De manière générale, les enfants se sont vite familiarisés à leur maison, ils ont complètement assimilé cette nouvelle situation. C'est vrai qu'ils ont l'habitude de changer d'environnements, ils savent bien s'adapter... Jules disait parfois qu'il voulait continuer à vivre en "bohémiens", il aimait aller d'appartement en appartement, découvrir de nouveaux lieux, de nouveaux jouets, de nouveaux copains et copines, il avait peur d'être en manque de ce mouvement. Je crois que maintenant il a complètement changé d'avis ! Pour l'instant en tout cas ! C'est difficile d'exprimer le bonheur que nous ressentons tous les trois d'avoir définitivement fini notre errance et posé nos valises. Je n'oublie pas que c'est en grande partie grâce à ce blog, grâce à tous ceux qui nous ont aidés, hébergés, encouragés que nous avons tenu le coup et que nous arrivons aujourd'hui au bout de cette histoire.

Bien sûr je n'oublie pas tous ceux qui n'ont pas eu la chance que nous avons et qui restent sans logement. Il y a tellement de familles à Paris qui vivent dans des conditions déplorables, sans logement fixe, parfois depuis très longtemps, parfois presque sans revenus, ou sans papiers... Je voudrais que la mobilisation qui a fonctionné pour moi fonctionne aussi pour eux, il y a encore beaucoup à faire !

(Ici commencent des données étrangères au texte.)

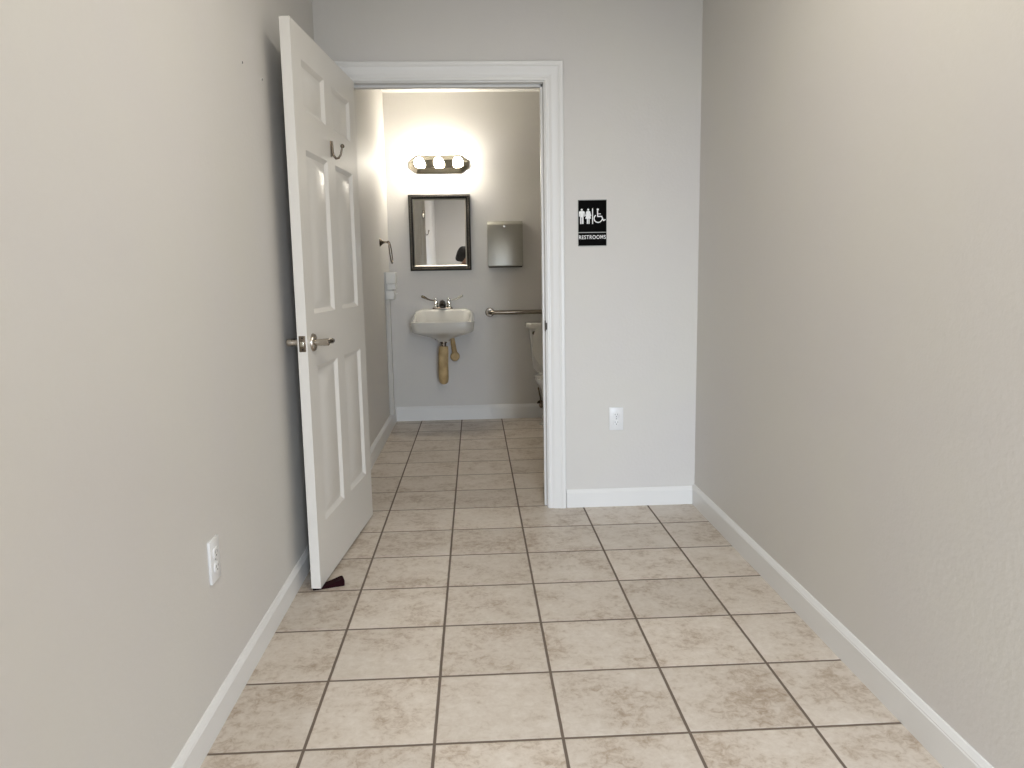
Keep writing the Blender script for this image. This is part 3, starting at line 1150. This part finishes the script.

Ce post est probablement l'un des derniers... J'ai commencé ce blog pour raconter notre vie à Paris sans logement, il n'a plus de raison d'être maintenant que nous sommes arrivés à bon port. Je voudrais remercier une nouvelle fois toutes celles et tous ceux qui en ont suivi les hauts et les bas depuis plus d’un an, et en particulier ceux qui m'ont écrit et soutenu. Pour fêter ensemble la clôture du blog et l'heureuse résolution de notre aventure, je voudrais vous inviter à notre pendaison de crémaillère, le 10 octobre. Ecrivez-moi si vous pouvez venir, je vous donnerai toutes les coordonnées ! Je vous embrasse tous. Julie.